Boy, has this been a crazy month for album releases. It felt like the 90s again with everyone from The Corrs, Nick Carter, to Enya and Bjork releasing new material. Also a big month for pop releases – Ellie Goulding, Justin Beiber, Little Mix…phew! And then of course, the master stroke by Adele!

It took me a while to get myself updated with all those albums and what a busy month this has been. But, tucked away in the sea of releases, I could have easily missed one name but was lucky enough not to. There’s a new Seal album, people! How can we not have known about it?

So after my first listen my thoughts were – this is the kind of album that grows on you if you’re a first time Seal listener. If you’re a 90s kid who has grown listening to “Kiss from a Rose” and are used to the eclectic chord choices – it grows on you faster. It is not a consistently great album, nor is the Seal’s best work – there are tracks that are signature Seal and then there are tracks that are fresh and clear evidence of exploration of new sounds. Which is great, but that means there are hits and misses like there is with every experiment! But, you see this is what makes artists like him special – the ability and will to push boundaries.

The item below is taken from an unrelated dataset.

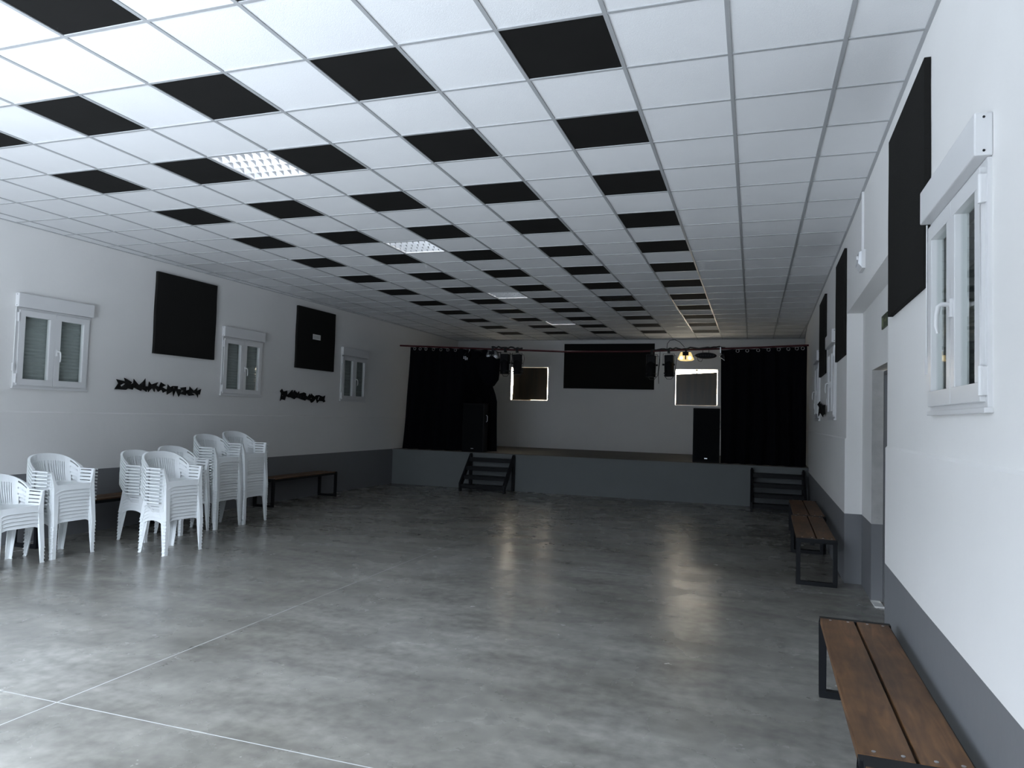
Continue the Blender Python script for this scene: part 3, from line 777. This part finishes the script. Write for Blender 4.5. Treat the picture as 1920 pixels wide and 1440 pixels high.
# cables along the pipe
def cable(label, pts, r=.008):
    m_ = MB(); m_.tube([Vector(p) for p in pts], r, 8); o = obj('cable', m_, CABLE, smooth=True); return tag(o, label, 'cable', 'cables along the pipe')
def along(x0, x1, n, off, amp, seed):
    rnd = random.Random(seed); return [(x, RY-.02+rnd.uniform(-.03, .03), rodz(x)+off+rnd.uniform(-amp, amp)) for x in linspace(x0, x1, n)]
cable('black cable looped over the pipe above the left stage lights', along(-5.62, -4.9, 14, .045, .02, 3), .02)
cable('black cable running along the pipe from the left curtain', along(-6.25, -5.4, 12, -.05, .03, 5), .012)
cable('black cable tied along the pipe right of the wide panel', along(-2.0, -.55, 26, .03, .018, 7), .016)
cable('thin black cable arching above the pipe over the amber light', [(-1.72, RY-.03, rodz(-1.7)), (-1.71, RY-.03, 3.26), (-1.66, RY-.03, 3.33), (-1.56, RY-.03, 3.345), (-1.46, RY-.03, 3.30), (-1.36, RY-.03, 3.19)], .006)
cable('thin cable end dangling between the two right stage lights', [(-1.85, RY-.05, rodz(-1.85)), (-1.86, RY-.05, 2.85), (-1.88, RY-.05, 2.6), (-1.87, RY-.05, 2.42)], .005)
cable('thin cable slanting from the amber light to the oval light', [(-1.22, RY-.06, 2.98), (-1.1, RY-.06, 3.03), (-.99, RY-.06, 3.07)], .005)

# ------------------------------------------------------------------ benches
def bench():
    L_, W_, Hh, T = 1.96, .39, .478, .04
    t = thing('bench', '', 'bench', group='wooden benches with black steel frames along the walls')
    for y in (-L_/2, L_/2-.0):
        f = MB(); y0, y1 = y-.025, y+.025
        f.box(-W_/2, W_/2, y0, y1, Hh-T, Hh); f.box(-W_/2, W_/2, y0, y1, 0, T)
        f.box(-W_/2, -W_/2+T, y0, y1, T, Hh-T); f.box(W_/2-T, W_/2, y0, y1, T, Hh-T)
        obj('leg_frame', f, BLK, t, bevel=.003)
    f = MB(); f.box(-.06, -.02, -L_/2+.03, L_/2-.03, Hh-.075, Hh-.04); f.box(W_/2-.012, W_/2-.002, -L_/2+.03, L_/2-.03, Hh-.05, Hh-.014); obj('rail', f, BLK, t)
    for s in (-1, 1):
        f = MB(); x0, x1 = (-W_/2+.002, -.007) if s < 0 else (.007, W_/2-.014)
        f.box(x0, x1, -L_/2+.027, L_/2-.027, Hh-.036, Hh+.002)
        p = obj('plank', f, WOOD, t, bevel=.003)
        for y in (-L_/2+.06, L_/2-.06):
            for x in (x0+.055, x1-.035):
                q = MB(); q.tube([(x, y, Hh+.001), (x, y, Hh+.0042)], .008, 12); obj('bolt', q, SCR, p)
    return t
b0 = bench()
BG = 'wooden benches with black steel frames along the walls'
bs = [(.585, 3.86, .0165, 'brown wooden bench in the right foreground beside the white wall'),
      (.565, 1.855, .0165, 'brown bench end cut off at the bottom right edge of the photo'),
      (.665, 9.07, .02, 'dark wooden bench at the right wall beyond the door recess'),
      (.735, 11.08, .0165, 'dark bench farthest along the right wall near the stage steps'),
      (-7.88, 7.03, -.0165, 'wooden bench by left wall, mostly hidden behind the white chair stacks'),
      (-7.85, 11.2, -.0165, 'wooden bench at left wall between the tall chair stacks and the stage')]
for k, (x, y, rz, lab) in enumerate(bs):
    if k == 0: b0.location = (x, y, 0); b0.rotation_euler = (0, 0, -rz); b0['label'] = lab
    else: dup(b0, (x, y, 0), -rz, lab, BG)

# ------------------------------------------------------------------ stacked plastic armchairs
def sgnpow(v, p): return math.copysign(abs(v)**p, v)
def rim(s):          # signed s in [-1,1]; 0 = middle of the back, +-1 = arm fronts; returns bottom and top points
    a = abs(s); sg = 1 if s >= 0 else -1
    if a <= .6:
        th = a/.6*PI/2; c, q = math.cos(th)**.8, math.sin(th)**.8
        top = (-.09-.20*c, sg*.272*q); bot = (-.03-.165*c, sg*.215*q)
    else:
        k = (a-.6)/.4
        top = (-.09+.235*k, sg*(.272-.004*k)); bot = (-.03+.185*k, sg*(.215+.025*k))
    zt = .587 if a > .62 else .587+.165*(1-(a/.62)**1.9)**.8
    return Vector((bot[0], bot[1], .432)), Vector((top[0], top[1], zt))
def surf(s, v):
    b, t = rim(s); p = b.lerp(t, v)
    p.x -= .012*math.sin(PI*v)*(1 if abs(s) < .6 else 0)*(1-abs(s)/.6 if abs(s) < .6 else 0)
    return p
def outward(s):
    e = .01; a = rim(max(-1, s-e))[1]; b = rim(min(1, s+e))[1]; d = (b-a); d.z = 0; d.normalize()
    n = Vector((d.y, -d.x, 0)); 
    c = rim(s)[1]
    if n.dot(Vector((c.x+.0, c.y, 0))) < 0: n = -n
    return n
def shell_part(ss, hole, wfn):
    m_ = MB(); NV = 29
    for sa, sb in zip(ss, ss[1:]):
        sm = (sa+sb)/2
        for j in range(NV):
            if hole(sm, j): continue
            m_.face([surf(sa, j/NV), surf(sb, j/NV), surf(sb, (j+1)/NV), surf(sa, (j+1)/NV)])
        na, nb_ = outward(sa), outward(sb); ta, tb = rim(sa)[1], rim(sb)[1]; wa, wb = wfn(sa), wfn(sb)
        m_.face([ta, tb, tb+nb_*wb, ta+na*wa])
        m_.face([ta+na*wa, tb+nb_*wb, tb+nb_*wb+Vector((0, 0, -.012)), ta+na*wa+Vector((0, 0, -.012))])
    return m_
def flw(s): a = abs(s); return .018 if a < .5 else .018+.018*min(1, (a-.5)/.15)
def armchair():
    t = thing('plastic_armchair', '', 'chair')
    ss = [-.62, -.60, -.58]+linspace(-.56, -.32, 13)+linspace(-.30, .30, 49)+linspace(.32, .56, 13)+[.58, .60, .62]
    def hb(s, j):
        a = abs(s)
        if a < .30 and 2 <= j < 22:
            k = int((s+.30)/.6*48+.0001); return k % 3 == 1
        if .38 < a < .585:
            if j in (11, 12, 18, 19, 25, 26) and a > .40: return True
            if 1 <= j < 9 and a > .43: return True
        return False
    obj('backrest', shell_part(ss, hb, flw), PLAS, t, solid=-.0035, smooth=True, angle=40)
    for sg in (-1, 1):
        ss = linspace(.62, 1.0, 15) if sg > 0 else linspace(-1.0, -.62, 15)
        obj('armrest', shell_part(ss, lambda s, j: .64 < abs(s) < .92 and j in (4, 5, 11, 12, 18, 19, 25, 26), flw), PLAS, t, solid=-.0035*1, smooth=True, angle=40)
    # seat with skirts
    m_ = MB(); nx, ny = 8, 10; x0, x1, yw = -.19, .165, .205
    def top(i, j):
        u, v = i/nx, j/ny; y = (-1+2*v)*(yw+.025*u); x = x0+(x1-x0)*u
        return Vector((x, y, .432-.012*math.sin(PI*u)*math.sin(PI*v)+(.004 if i == nx else 0)))
    for i in range(nx):
        for j in range(ny): m_.face([top(i, j), top(i+1, j), top(i+1, j+1), top(i, j+1)])
    for j in range(ny):   # front and rear apron
        for i, dx in ((nx, .015), (0, -.010)):
            a, b = top(i, j), top(i, j+1)
            for (p, q) in ((a, b),):
                def low(pt, v): 
                    e = abs(-1+2*v); return Vector((pt.x+dx, pt.y*1.01, .378-.035*max(0, (e-.6)/.4)**1.5))
                P1, Q1 = low(p, j/ny), low(q, (j+1)/ny); e_ = Vector((.005 if dx > 0 else -.005, 0, 0)); m_.face([p, q, Q1, P1]); m_.face([P1, Q1, Q1+e_, P1+e_])
    for i in range(nx):
        for j, sg in ((0, -1), (ny, 1)):
            a, b = top(i, j), top(i+1, j)
            low = lambda pt, u: Vector((pt.x, pt.y+sg*.010, .372-.05*abs(2*u-1)**2.5))
            A1, B1 = low(a, i/nx), low(b, (i+1)/nx); e_ = Vector((0, sg*.006, 0)); m_.face([a, b, B1, A1]); m_.face([A1, B1, B1+e_, A1+e_])
    obj('seat', m_, PLAS, t, solid=-.0035, smooth=True, angle=40)
    # legs: L sections
    def leg(secs, sx, sy):
        m_ = MB(); tk = .004; rings = []
        for (x, y, z, wx, wy) in secs:
            rings.append([Vector(q) for q in ((x, y, z), (x-sx*wx, y, z), (x-sx*wx, y-sy*tk, z), (x-sx*tk, y-sy*tk, z), (x-sx*tk, y-sy*wy, z), (x, y-sy*wy, z))])
        vs = [v for r in rings for v in r]; n = 6
        fs = [(k*n+j, k*n+(j+1) % n, (k+1)*n+(j+1) % n, (k+1)*n+j) for k in range(len(rings)-1) for j in range(n)]
        fs += [tuple(range(n)), tuple((len(rings)-1)*n+j for j in range(n))]
        m_.raw(vs, fs)
        x, y, z, wx, wy = secs[-1]; xa, xb = x-sx*wx, x
        m_.prism([(xa, y-sy*.004), (xb, y-sy*.004), (xb, y+sy*.008), ((xa+xb)/2, y+sy*.021), (xa, y+sy*.008)], lambda u, v, d: (u, v, d), z, z+.005)
        return m_
    for sg in (-1, 1):
        obj('leg', leg([(.148, sg*.272, .584, .05, .022), (.165, sg*.252, .47, .062, .035), (.178, sg*.247, .40, .062, .058), (.195, sg*.250, .2, .052, .052), (.212, sg*.254, 0, .042, .042)], 1, sg), PLAS, t)
    for sg in (-1, 1):
        obj('leg', leg([(-.185, sg*.203, .43, .06, .055), (-.205, sg*.209, .3, .056, .052), (-.248, sg*.222, 0, .042, .045)], -1, sg), PLAS, t)
    return t
ch0 = armchair()
ORD = ['topmost', 'second from top', 'third from top', 'fourth from top', 'fifth from top', 'sixth from top', 'seventh from top', 'eighth from top',
       'ninth from top', 'tenth from top', 'eleventh from top', 'twelfth from top', 'thirteenth from top', 'fourteenth from top', 'fifteenth from top', 'sixteenth from top']
DZC = .0375
# (front foot x, centre y, rotation, count, phrase)
ST = [(-6.965, 5.33, .0, 5, 'in the short stack at the left edge'),
      (-6.985, 5.945, .0, 10, 'in the stack next to the short one'),
      (-6.95, 7.12, .02, 10, 'in the stack half hidden behind the foremost stack'),
      (-6.105, 6.60, -.10, 11, 'in the foremost stack, farthest from the wall'),
      (-6.925, 7.67, .0, 11, 'in the stack right behind the foremost one'),
      (-6.87, 8.24, .0, 15, 'in the tall stack second from the stage'),
      (-6.85, 8.78, .0, 16, 'in the tallest stack, the one nearest the stage')]
first = True
for (fx, cy_, rz, n, ph) in ST:
    rnd = random.Random(int(cy_*100))
    for k in range(n):
        o_ = n-1-k; pos = ORD[o_] if k else 'bottom one'
        lab = 'white plastic armchair, %s, %s' % (pos, ph)
        jx, jy = (rnd.uniform(-.002, .002), rnd.uniform(-.002, .002)) if k else (0, 0)
        loc = (fx-.222*math.cos(rz)+jx, cy_-.222*math.sin(rz)+jy, DZC*k)
        if first: ch0.location = loc; ch0.rotation_euler = (0, 0, rz); ch0['label'] = lab; ch0['group'] = 'white plastic armchairs stacked along the left wall'; first = False
        else: dup(ch0, loc, rz, lab, 'white plastic armchairs stacked along the left wall')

The album opens with “Daylight Saving” which is also the most ambient song of the tracklist – it creates a tense atmosphere with its beats. Next,  “Everytime I’m with You” is more of a soft pop ballad. Surprisingly, moving on we have two dance numbers lined up – “Life on the Dancefloor” and “Padded Cell”, both have pop elements but compositionally strong and “Padded Cell” is easily my favorite on the list. The tempo again dips as we move on with “Do You Ever” and the “Big Love Has Died” while the former fails to impress me in the beginning it picks up post bridge, and “Big Love Has Died” is the most reminiscent of the classic Seal style composition.

“Redzone Killer” and “Monascow” are funky tracks with soul-sy elements and are masterful examples. It is from here that the album takes a dip with the next two tracks “Half A Heart” and “Let Yourself” being somewhat mediocre lacking greater compositional strengths and it picks up only a notch with the last track “Love” – a piano ballad with powerful vocals and a meandering composition.

Overall, the album traverses into different lyrical subjects - no matter how many talks are there about Heidi Klum, it just does not stagnate at that one thing (Seal is not Taylor Swift after all, people). Seal’s voice complements all the chaos perfectly. And the bottomline is – it’s a glorious album (barring a few misses here and there) and if you have already exhausted your limits of listening to Adele over again, go give this a try!